#### [Dataset excerpts]
--------------------------------

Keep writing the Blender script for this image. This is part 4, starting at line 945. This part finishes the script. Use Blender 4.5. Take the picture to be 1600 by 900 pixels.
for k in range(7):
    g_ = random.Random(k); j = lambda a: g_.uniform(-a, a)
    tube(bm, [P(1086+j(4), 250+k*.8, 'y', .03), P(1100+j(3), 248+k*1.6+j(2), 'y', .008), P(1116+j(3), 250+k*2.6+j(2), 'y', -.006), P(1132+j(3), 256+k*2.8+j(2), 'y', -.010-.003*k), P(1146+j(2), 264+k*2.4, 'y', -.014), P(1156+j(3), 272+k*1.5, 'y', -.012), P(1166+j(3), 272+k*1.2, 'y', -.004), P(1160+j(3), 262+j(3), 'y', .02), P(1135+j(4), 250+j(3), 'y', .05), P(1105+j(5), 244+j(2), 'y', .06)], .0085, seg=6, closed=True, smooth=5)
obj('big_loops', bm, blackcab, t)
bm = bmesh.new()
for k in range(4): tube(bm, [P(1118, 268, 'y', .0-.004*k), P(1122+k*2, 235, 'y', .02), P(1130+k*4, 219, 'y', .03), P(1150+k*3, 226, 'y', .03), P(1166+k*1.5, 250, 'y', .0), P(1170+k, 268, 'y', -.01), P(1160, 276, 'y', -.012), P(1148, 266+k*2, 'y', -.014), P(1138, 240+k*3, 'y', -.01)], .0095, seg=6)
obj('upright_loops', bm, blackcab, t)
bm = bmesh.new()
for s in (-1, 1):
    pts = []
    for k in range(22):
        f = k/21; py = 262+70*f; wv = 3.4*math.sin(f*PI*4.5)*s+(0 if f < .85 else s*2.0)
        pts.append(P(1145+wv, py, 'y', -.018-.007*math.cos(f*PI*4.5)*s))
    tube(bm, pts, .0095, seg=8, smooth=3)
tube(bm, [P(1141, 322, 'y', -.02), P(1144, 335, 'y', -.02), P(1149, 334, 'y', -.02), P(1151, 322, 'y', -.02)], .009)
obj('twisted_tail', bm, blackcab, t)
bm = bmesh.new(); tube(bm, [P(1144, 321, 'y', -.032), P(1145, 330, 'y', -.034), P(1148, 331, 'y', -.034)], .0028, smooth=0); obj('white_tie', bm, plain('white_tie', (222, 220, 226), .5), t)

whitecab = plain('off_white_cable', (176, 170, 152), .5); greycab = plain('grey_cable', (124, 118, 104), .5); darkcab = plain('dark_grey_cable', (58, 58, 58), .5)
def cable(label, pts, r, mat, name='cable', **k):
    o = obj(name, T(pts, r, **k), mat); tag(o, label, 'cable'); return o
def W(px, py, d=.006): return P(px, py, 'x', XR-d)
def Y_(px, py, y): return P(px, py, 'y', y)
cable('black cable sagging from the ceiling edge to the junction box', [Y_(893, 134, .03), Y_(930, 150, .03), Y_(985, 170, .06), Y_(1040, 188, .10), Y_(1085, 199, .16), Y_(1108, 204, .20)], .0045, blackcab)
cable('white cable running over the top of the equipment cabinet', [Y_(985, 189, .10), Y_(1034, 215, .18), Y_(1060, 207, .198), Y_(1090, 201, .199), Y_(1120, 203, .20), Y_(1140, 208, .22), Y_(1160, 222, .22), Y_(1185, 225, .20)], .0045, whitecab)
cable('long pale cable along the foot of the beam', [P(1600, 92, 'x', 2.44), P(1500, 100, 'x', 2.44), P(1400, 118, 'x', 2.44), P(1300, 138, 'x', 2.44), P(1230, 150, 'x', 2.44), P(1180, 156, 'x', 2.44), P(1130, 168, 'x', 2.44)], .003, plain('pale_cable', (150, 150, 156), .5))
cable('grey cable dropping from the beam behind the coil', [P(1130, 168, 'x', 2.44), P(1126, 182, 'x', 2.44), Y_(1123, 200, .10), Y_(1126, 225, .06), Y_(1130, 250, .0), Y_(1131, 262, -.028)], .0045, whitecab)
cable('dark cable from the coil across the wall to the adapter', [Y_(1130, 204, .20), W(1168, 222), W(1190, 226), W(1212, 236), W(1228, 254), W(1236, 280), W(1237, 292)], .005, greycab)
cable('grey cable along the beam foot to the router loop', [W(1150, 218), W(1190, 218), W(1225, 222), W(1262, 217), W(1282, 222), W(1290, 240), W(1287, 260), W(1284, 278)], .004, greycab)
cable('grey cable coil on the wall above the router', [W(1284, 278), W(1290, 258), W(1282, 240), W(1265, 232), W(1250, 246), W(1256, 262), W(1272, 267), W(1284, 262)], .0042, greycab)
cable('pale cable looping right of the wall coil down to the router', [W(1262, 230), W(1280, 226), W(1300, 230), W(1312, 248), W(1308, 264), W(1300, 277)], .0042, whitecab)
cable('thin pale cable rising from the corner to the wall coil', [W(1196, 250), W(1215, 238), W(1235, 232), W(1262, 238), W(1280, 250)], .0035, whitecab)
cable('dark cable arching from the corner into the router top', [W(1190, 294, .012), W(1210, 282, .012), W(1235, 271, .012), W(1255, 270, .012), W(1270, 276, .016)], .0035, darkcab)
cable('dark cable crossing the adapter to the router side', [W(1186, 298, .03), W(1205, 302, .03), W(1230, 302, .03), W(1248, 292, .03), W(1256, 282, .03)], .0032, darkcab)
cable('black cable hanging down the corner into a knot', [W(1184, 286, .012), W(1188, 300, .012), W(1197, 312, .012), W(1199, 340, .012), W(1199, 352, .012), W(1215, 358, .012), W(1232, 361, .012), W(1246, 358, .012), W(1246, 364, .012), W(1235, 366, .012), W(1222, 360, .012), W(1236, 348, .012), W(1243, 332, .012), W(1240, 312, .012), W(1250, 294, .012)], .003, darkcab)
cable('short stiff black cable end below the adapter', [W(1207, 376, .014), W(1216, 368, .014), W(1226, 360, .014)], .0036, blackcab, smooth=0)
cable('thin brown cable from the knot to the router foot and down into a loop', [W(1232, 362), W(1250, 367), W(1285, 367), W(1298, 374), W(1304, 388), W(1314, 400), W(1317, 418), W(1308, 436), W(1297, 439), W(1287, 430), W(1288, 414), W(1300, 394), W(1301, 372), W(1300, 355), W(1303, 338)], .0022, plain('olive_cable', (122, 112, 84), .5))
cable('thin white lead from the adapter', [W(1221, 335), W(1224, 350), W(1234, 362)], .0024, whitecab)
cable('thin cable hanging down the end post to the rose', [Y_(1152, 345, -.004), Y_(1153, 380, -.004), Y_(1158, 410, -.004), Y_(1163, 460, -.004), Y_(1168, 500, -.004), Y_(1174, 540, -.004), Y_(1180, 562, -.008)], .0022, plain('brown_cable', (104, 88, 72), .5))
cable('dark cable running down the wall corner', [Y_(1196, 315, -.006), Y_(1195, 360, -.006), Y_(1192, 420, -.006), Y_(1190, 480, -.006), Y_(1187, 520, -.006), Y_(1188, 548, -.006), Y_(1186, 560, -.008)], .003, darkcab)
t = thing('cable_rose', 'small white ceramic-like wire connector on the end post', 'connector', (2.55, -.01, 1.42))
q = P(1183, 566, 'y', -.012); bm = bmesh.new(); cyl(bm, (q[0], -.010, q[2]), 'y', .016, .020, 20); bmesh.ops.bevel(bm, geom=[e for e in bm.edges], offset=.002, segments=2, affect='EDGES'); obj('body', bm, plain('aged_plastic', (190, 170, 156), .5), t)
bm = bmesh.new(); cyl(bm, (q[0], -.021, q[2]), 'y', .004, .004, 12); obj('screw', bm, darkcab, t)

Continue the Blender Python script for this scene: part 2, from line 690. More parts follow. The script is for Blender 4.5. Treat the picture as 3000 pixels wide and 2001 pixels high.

--------------------------------

Each line of the material should be echoed exactly.

Keep writing the Blender script for this image. This is part 4, starting at line 945. This part finishes the script. Use Blender 4.5. Take the picture to be 1600 by 900 pixels.
for k in range(7):
    g_ = random.Random(k); j = lambda a: g_.uniform(-a, a)
    tube(bm, [P(1086+j(4), 250+k*.8, 'y', .03), P(1100+j(3), 248+k*1.6+j(2), 'y', .008), P(1116+j(3), 250+k*2.6+j(2), 'y', -.006), P(1132+j(3), 256+k*2.8+j(2), 'y', -.010-.003*k), P(1146+j(2), 264+k*2.4, 'y', -.014), P(1156+j(3), 272+k*1.5, 'y', -.012), P(1166+j(3), 272+k*1.2, 'y', -.004), P(1160+j(3), 262+j(3), 'y', .02), P(1135+j(4), 250+j(3), 'y', .05), P(1105+j(5), 244+j(2), 'y', .06)], .0085, seg=6, closed=True, smooth=5)
obj('big_loops', bm, blackcab, t)
bm = bmesh.new()
for k in range(4): tube(bm, [P(1118, 268, 'y', .0-.004*k), P(1122+k*2, 235, 'y', .02), P(1130+k*4, 219, 'y', .03), P(1150+k*3, 226, 'y', .03), P(1166+k*1.5, 250, 'y', .0), P(1170+k, 268, 'y', -.01), P(1160, 276, 'y', -.012), P(1148, 266+k*2, 'y', -.014), P(1138, 240+k*3, 'y', -.01)], .0095, seg=6)
obj('upright_loops', bm, blackcab, t)
bm = bmesh.new()
for s in (-1, 1):
    pts = []
    for k in range(22):
        f = k/21; py = 262+70*f; wv = 3.4*math.sin(f*PI*4.5)*s+(0 if f < .85 else s*2.0)
        pts.append(P(1145+wv, py, 'y', -.018-.007*math.cos(f*PI*4.5)*s))
    tube(bm, pts, .0095, seg=8, smooth=3)
tube(bm, [P(1141, 322, 'y', -.02), P(1144, 335, 'y', -.02), P(1149, 334, 'y', -.02), P(1151, 322, 'y', -.02)], .009)
obj('twisted_tail', bm, blackcab, t)
bm = bmesh.new(); tube(bm, [P(1144, 321, 'y', -.032), P(1145, 330, 'y', -.034), P(1148, 331, 'y', -.034)], .0028, smooth=0); obj('white_tie', bm, plain('white_tie', (222, 220, 226), .5), t)

whitecab = plain('off_white_cable', (176, 170, 152), .5); greycab = plain('grey_cable', (124, 118, 104), .5); darkcab = plain('dark_grey_cable', (58, 58, 58), .5)
def cable(label, pts, r, mat, name='cable', **k):
    o = obj(name, T(pts, r, **k), mat); tag(o, label, 'cable'); return o
def W(px, py, d=.006): return P(px, py, 'x', XR-d)
def Y_(px, py, y): return P(px, py, 'y', y)
cable('black cable sagging from the ceiling edge to the junction box', [Y_(893, 134, .03), Y_(930, 150, .03), Y_(985, 170, .06), Y_(1040, 188, .10), Y_(1085, 199, .16), Y_(1108, 204, .20)], .0045, blackcab)
cable('white cable running over the top of the equipment cabinet', [Y_(985, 189, .10), Y_(1034, 215, .18), Y_(1060, 207, .198), Y_(1090, 201, .199), Y_(1120, 203, .20), Y_(1140, 208, .22), Y_(1160, 222, .22), Y_(1185, 225, .20)], .0045, whitecab)
cable('long pale cable along the foot of the beam', [P(1600, 92, 'x', 2.44), P(1500, 100, 'x', 2.44), P(1400, 118, 'x', 2.44), P(1300, 138, 'x', 2.44), P(1230, 150, 'x', 2.44), P(1180, 156, 'x', 2.44), P(1130, 168, 'x', 2.44)], .003, plain('pale_cable', (150, 150, 156), .5))
cable('grey cable dropping from the beam behind the coil', [P(1130, 168, 'x', 2.44), P(1126, 182, 'x', 2.44), Y_(1123, 200, .10), Y_(1126, 225, .06), Y_(1130, 250, .0), Y_(1131, 262, -.028)], .0045, whitecab)
cable('dark cable from the coil across the wall to the adapter', [Y_(1130, 204, .20), W(1168, 222), W(1190, 226), W(1212, 236), W(1228, 254), W(1236, 280), W(1237, 292)], .005, greycab)
cable('grey cable along the beam foot to the router loop', [W(1150, 218), W(1190, 218), W(1225, 222), W(1262, 217), W(1282, 222), W(1290, 240), W(1287, 260), W(1284, 278)], .004, greycab)
cable('grey cable coil on the wall above the router', [W(1284, 278), W(1290, 258), W(1282, 240), W(1265, 232), W(1250, 246), W(1256, 262), W(1272, 267), W(1284, 262)], .0042, greycab)
cable('pale cable looping right of the wall coil down to the router', [W(1262, 230), W(1280, 226), W(1300, 230), W(1312, 248), W(1308, 264), W(1300, 277)], .0042, whitecab)
cable('thin pale cable rising from the corner to the wall coil', [W(1196, 250), W(1215, 238), W(1235, 232), W(1262, 238), W(1280, 250)], .0035, whitecab)
cable('dark cable arching from the corner into the router top', [W(1190, 294, .012), W(1210, 282, .012), W(1235, 271, .012), W(1255, 270, .012), W(1270, 276, .016)], .0035, darkcab)
cable('dark cable crossing the adapter to the router side', [W(1186, 298, .03), W(1205, 302, .03), W(1230, 302, .03), W(1248, 292, .03), W(1256, 282, .03)], .0032, darkcab)
cable('black cable hanging down the corner into a knot', [W(1184, 286, .012), W(1188, 300, .012), W(1197, 312, .012), W(1199, 340, .012), W(1199, 352, .012), W(1215, 358, .012), W(1232, 361, .012), W(1246, 358, .012), W(1246, 364, .012), W(1235, 366, .012), W(1222, 360, .012), W(1236, 348, .012), W(1243, 332, .012), W(1240, 312, .012), W(1250, 294, .012)], .003, darkcab)
cable('short stiff black cable end below the adapter', [W(1207, 376, .014), W(1216, 368, .014), W(1226, 360, .014)], .0036, blackcab, smooth=0)
cable('thin brown cable from the knot to the router foot and down into a loop', [W(1232, 362), W(1250, 367), W(1285, 367), W(1298, 374), W(1304, 388), W(1314, 400), W(1317, 418), W(1308, 436), W(1297, 439), W(1287, 430), W(1288, 414), W(1300, 394), W(1301, 372), W(1300, 355), W(1303, 338)], .0022, plain('olive_cable', (122, 112, 84), .5))
cable('thin white lead from the adapter', [W(1221, 335), W(1224, 350), W(1234, 362)], .0024, whitecab)
cable('thin cable hanging down the end post to the rose', [Y_(1152, 345, -.004), Y_(1153, 380, -.004), Y_(1158, 410, -.004), Y_(1163, 460, -.004), Y_(1168, 500, -.004), Y_(1174, 540, -.004), Y_(1180, 562, -.008)], .0022, plain('brown_cable', (104, 88, 72), .5))
cable('dark cable running down the wall corner', [Y_(1196, 315, -.006), Y_(1195, 360, -.006), Y_(1192, 420, -.006), Y_(1190, 480, -.006), Y_(1187, 520, -.006), Y_(1188, 548, -.006), Y_(1186, 560, -.008)], .003, darkcab)
t = thing('cable_rose', 'small white ceramic-like wire connector on the end post', 'connector', (2.55, -.01, 1.42))
q = P(1183, 566, 'y', -.012); bm = bmesh.new(); cyl(bm, (q[0], -.010, q[2]), 'y', .016, .020, 20); bmesh.ops.bevel(bm, geom=[e for e in bm.edges], offset=.002, segments=2, affect='EDGES'); obj('body', bm, plain('aged_plastic', (190, 170, 156), .5), t)
bm = bmesh.new(); cyl(bm, (q[0], -.021, q[2]), 'y', .004, .004, 12); obj('screw', bm, darkcab, t)

Continue the Blender Python script for this scene: part 2, from line 690. More parts follow. The script is for Blender 4.5. Treat the picture as 3000 pixels wide and 2001 pixels high.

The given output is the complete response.